I would like to talk a little bit about the public art on Childers Street. It consists of light sculptures and coloured awnings along 200 metres of Childers Street, designed around a term called synaesthesia, which is a phenomenon where the human senses overlap. The work uses a blending of sight and hearing, with the musical score of Percy Grainger’s The Walking Song transcribed in the coloured glass canopies. If members have not seen the new artwork I would encourage them to go and have a look, especially at night time which is when they are most effective.

Other features of the stage one public works include outdoor spaces that will encourage cafes, restaurants, festivals and special events; the creation of more pedestrian-friendly areas that reduce traffic speed—this is truly a mixed use street; it encourages vehicular movement but also pedestrian and cyclist movement in a very safe way and creates a really genuinely shared space—and a whole range of new street furniture, including benches, bins, bollards, bike racks and light poles that will set the standard for other public works across the city as we continue with upgrades of public spaces in other parts of Canberra central.

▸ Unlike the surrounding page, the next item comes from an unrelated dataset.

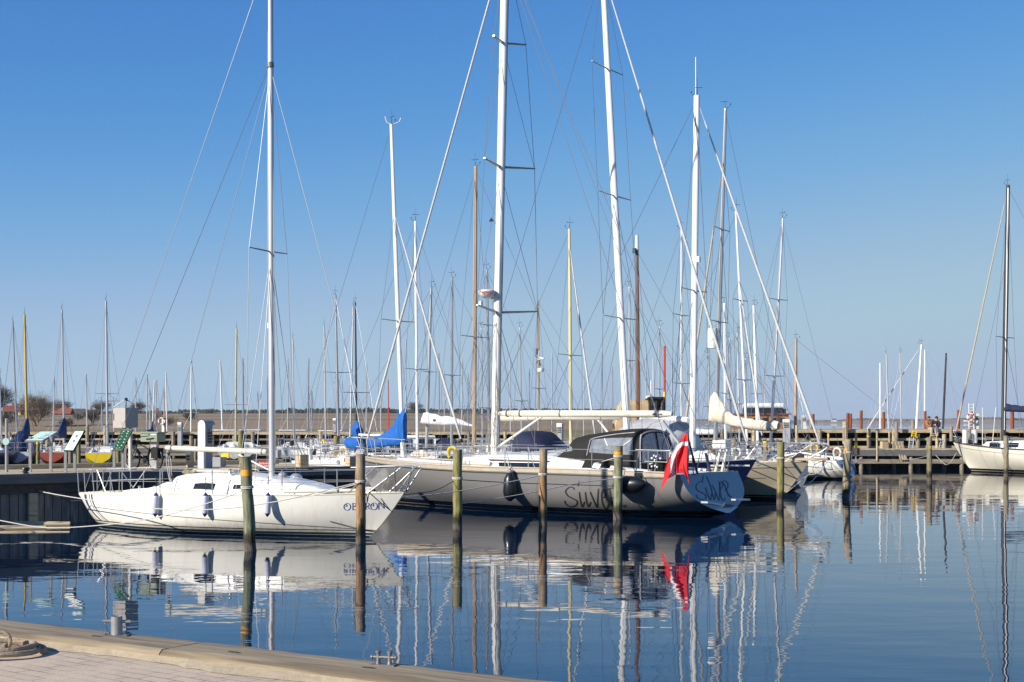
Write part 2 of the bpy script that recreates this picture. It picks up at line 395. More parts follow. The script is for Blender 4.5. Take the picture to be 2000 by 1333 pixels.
def rig(b, top, base, rm, m='alu', sp=(), bow=None, stern=None, hf=1., fs='wire', bs=True, wires=True, boom=None, cover=None,
        rw=.009, chain=None, shr=True, head=True, wm='wire', spl=.9, taper=.75, boom_r=.055, boom_m=None, ant=True, cover_h=.75, inner=False, spsweep=0.):
    """mast, spreaders, stays and shrouds; every point in the boat's own frame"""
    t = b.t; h = b.h; top = Vector(top); base = Vector(base)
    zb = h.zsh(h.ux(base.x))+.03
    base = top+(base-top)*((top.z-zb)/(top.z-base.z))
    mp = MB(); N = 10; mp.tube([base.lerp(top, i/N) for i in range(N+1)], [rm*(1 if i < 6 else 1-(1-taper)*(i-6)/4) for i in range(N+1)], 12, sx=.75)
    mo = mp.build('mast', m, t, True)
    rt = b.i.to_3x3() @ Vector((.93, .3, 0)); MB().tube([base+rt*rm*.8, top+rt*rm*taper*.75], rm*.16, 5).build('shade_strip', 'mast_grey' if m != 'mast_grey' else 'mast_dark', mo)  # strip down the right side paints in the mast's shaded edge
    if head: hm = MB(); masthead(hm, top, .85, ant, 1 if random.random() < .5 else -1); hm.build('masthead_gear', 'mast_dark', t)
    at = lambda f: base.lerp(top, f)
    up = (top-base).normalized()
    cx = base.x-(.25 if chain is None else chain); 
    tips = {}
    for f in sp:
        c = at(f); fr = spl*(1-.25*f)
        for sd_ in (1, -1):
            e = c+Vector((-spsweep*fr, sd_*fr, .02)); 
            MB().tube([c, e], [.028, .016], 6, sx=1.4).build('spreader', 'mast_grey' if m not in ('mast_dark',) else 'mast_dark', t)
            tips[(f, sd_)] = e
    if wires:
        if shr:
            for sd_ in (1, -1):
                cp = h.sheer(cx, sd_, .05)
                path = [cp]+[tips[(f, sd_)] for f in sp]+[at(min(.985, hf if hf < 1 else .985))]
                MB().tube(path, rw, 4).build('shroud', wm, t)
                lo = at(sp[0] if sp else hf*.6)
                MB().tube([h.sheer(cx-.35, sd_, .05), lo], rw, 4).build('shroud', wm, t)
                if len(sp) > 1: MB().tube([tips[(sp[0], sd_)], at(sp[1])], rw, 4).build('shroud', wm, t)
        bow = Vector(bow) if bow is not None else Vector((h.L/2-.15, 0, h.zb+.05))
        stern = Vector(stern) if stern is not None else Vector((h.xs(0)+.1, 0, h.zs+.05))
        a = at(hf if hf < 1 else .99)
        if fs == 'wire': MB().tube([bow, a], rw, 4).build('forestay', wm, t)
        elif fs:
            q = [bow.lerp(a, f) for f in (0, .03, .035, .1, .4, .7, .93, .94, 1)]
            MB().tube(q, [.010, .010, .035, .050, .044, .038, .026, .010, .010], 8).build('furled_jib', fs, t, True)
            MB().lathe([(.02, -.06), (.09, -.06), (.09, -.04), (.05, -.03), (.05, .03), (.09, .04), (.09, .06), (.02, .06)], bow.lerp(a, .028), 12).build('furling_drum', 'rubber', t)
        if inner: MB().tube([bow.lerp(base, .3), at(.72)], rw, 4).build('inner_forestay', wm, t)
        if bs: MB().tube([stern, at(.99)], rw, 4).build('backstay', wm, t)
        MB().tube([base+Vector((.0, rm+.03, .1)), top+Vector((0, rm*.6, -.1))], rw*.8, 4).build('halyard', 'wire_pale', t)
    if boom:                                            # boom = (start, end) in the boat's frame
        s0, e0 = Vector(boom[0]), Vector(boom[1])
        bo_ = MB().tube([s0, e0], boom_r, 10).build('boom', boom_m or m, t, True)
        if cover:
            d = e0-s0; rings = []; n = 12
            for i in range(n+1):
                f = i/n; c = s0+d*(f*1.0); hh = boom_r+.05+cover_h*max(0, 1-f*3.2)**1.6+.16*(1-f)+.02*math.sin(i*2.3)
                wv = boom_r+.06+.05*(1-f)
                rings.append([c+Vector((0, math.cos(a)*wv*(1 if math.sin(a) < .3 else .55), (math.sin(a)*hh if math.sin(a) > 0 else math.sin(a)*.12))) for a in [2*math.pi*j/12 for j in range(12)]])
            MB().loft(rings, True, True).build('sail_cover', cover, t, True)
    return mo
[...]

Finally, I have to acknowledge the people involved—all local companies—in particular local firm GHD Pty Ltd, which designed and documented the project; Thylacine art projects, based in Queanbeyan; and Urban Contractors Pty Ltd, a notable local urban development firm. (Time expired.)

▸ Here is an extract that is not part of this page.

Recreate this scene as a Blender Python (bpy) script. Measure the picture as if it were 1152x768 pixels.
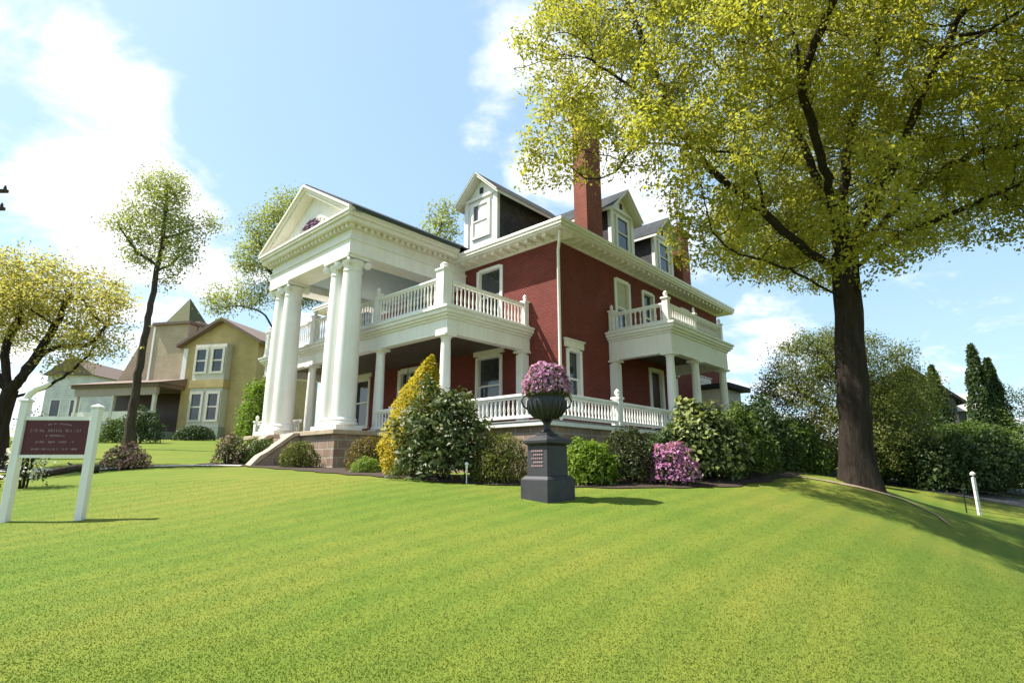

Mr Stanhope: Mr Speaker, I ask that all further questions be placed on the notice paper.

Supplementary answers to questions without notice

Emergency Services Authority—management

MR CORBELL: Mr Speaker, I wish to provide a further answer to a question that Mr Pratt asked of me in question time yesterday. In question time yesterday, Mr Pratt raised his concerns about my seeming inability to meet with the ESA commissioner because, according to Mr Pratt, of all the layers of bureaucracy that exist between the commissioner and me. I undertook to provide to Mr Pratt further information on how often I have met with the commissioner in the last six months.

I am pleased to advise Mr Pratt and members that, since 25 September last year, I have met with the commissioner on 15 separate occasions. In addition, I have met three times with the chief officer of the RFS, two times with the chief officer of the fire brigade, three times with the chief officer of the ACT Ambulance Service and three times with the chief officer of the SES. In total, that is 26 times in the past six months with either the commissioner or one of the chief officers of the ESA. I look forward to Mr Pratt’s retraction of the statement that the commissioner and the chief officers of the ESA are unable to meet with me, but I am not going to hold my breath.